Résultat ? "Les parents nous le disent, le personnel est avenant, souriant, accueillant, disponible… On a beaucoup de retours très positifs des familles qui nous disent qu’elles sont en confiance avec nous."
Baser la formation sur les neurosciences ?
Elisabeth Laithier, est en visite dans de nombreuses structures partout en France, comme en Côte-d'Or le 12 avril, elle discerne des axes d'amélioration. "Je pense que ce qui est à revoir, c’est la formation des professionnels de la petite enfance. Les formations initiales et continues doivent davantage prendre en compte toutes les découvertes qu’on a aujourd’hui grâce aux neurosciences sur le développement cérébral d’un tout-petit. Il entend, il ressent, ce n’est pas une chose, ce n’est pas un bout de tissu."

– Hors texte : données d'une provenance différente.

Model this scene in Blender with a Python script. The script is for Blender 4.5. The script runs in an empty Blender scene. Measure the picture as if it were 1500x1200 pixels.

Théo Darrieusec rejoint la présidente du comité de filière sur le point de la formation. "Tous les professionnels de santé qui souhaitent faire une formation dans l’année, on s’engage à ce qu’elles puissent la suivre. Tous les mois, les professionnels vont en formation." Légalement, la crèche ne pourrait avoir que 40% du personnel diplômé dans l’établissement, "nous on a bien plus que ça", s'enorgueillit le directeur adjoint.
Même principe pour les effectifs, "la P'tite fac" voit plus grand : "deux professionnels pour dix enfants, ce n’est pas des conditions convenables qui peuvent répondre aux besoins des enfants, donc nous on est au-dessus pour douze bébés, on a quatre professionnels encadrants."
120 000 assistantes maternelles demandées à l'accueil
Les métiers de la petite enfance n'attirent plus. Aujourd’hui en France, rien que dans l’accueil collectif, le secteur réclame 10 000 professionnels auprès des enfants. "Et les assistantes maternelles qui sont aujourd’hui approximativement 240 000, en 2027-2030, donc demain, la moitié sera partie en retraite. Il faudrait 120 000, pour arriver seulement à l’équivalent d’aujourd’hui", assure Elisabeth Laithier.
Face à ce constat, la présidente du comité de la filière petite enfance voit deux grands axes à faire évoluer. "Une revalorisation salariale car ce sont des métiers compliqués, fatigants, difficiles avec de lourdes responsabilités et qui ne sont pas payés à hauteur de ce qu’ils devraient l’être. La seconde c’est une revalorisation de l’image de ces métiers. On reste encore trop sur l’image des années 50 : c’est une nounou, c’est une tata, on change les enfants… ce n’est pas du tout ça. Bien sûr il y a ces gestes du quotidien, mais ce sont des métiers de l’éveil."
L'IGAS de son côté préconise 38 recommandations pour améliorer la qualité de l'accueil.
Mais elle n'oublie pas "la multitude de professionnels et de structures qui ont des projets pédagogiques de qualité. Des vrais professionnels qui s’occupent des enfants et de leur éveil."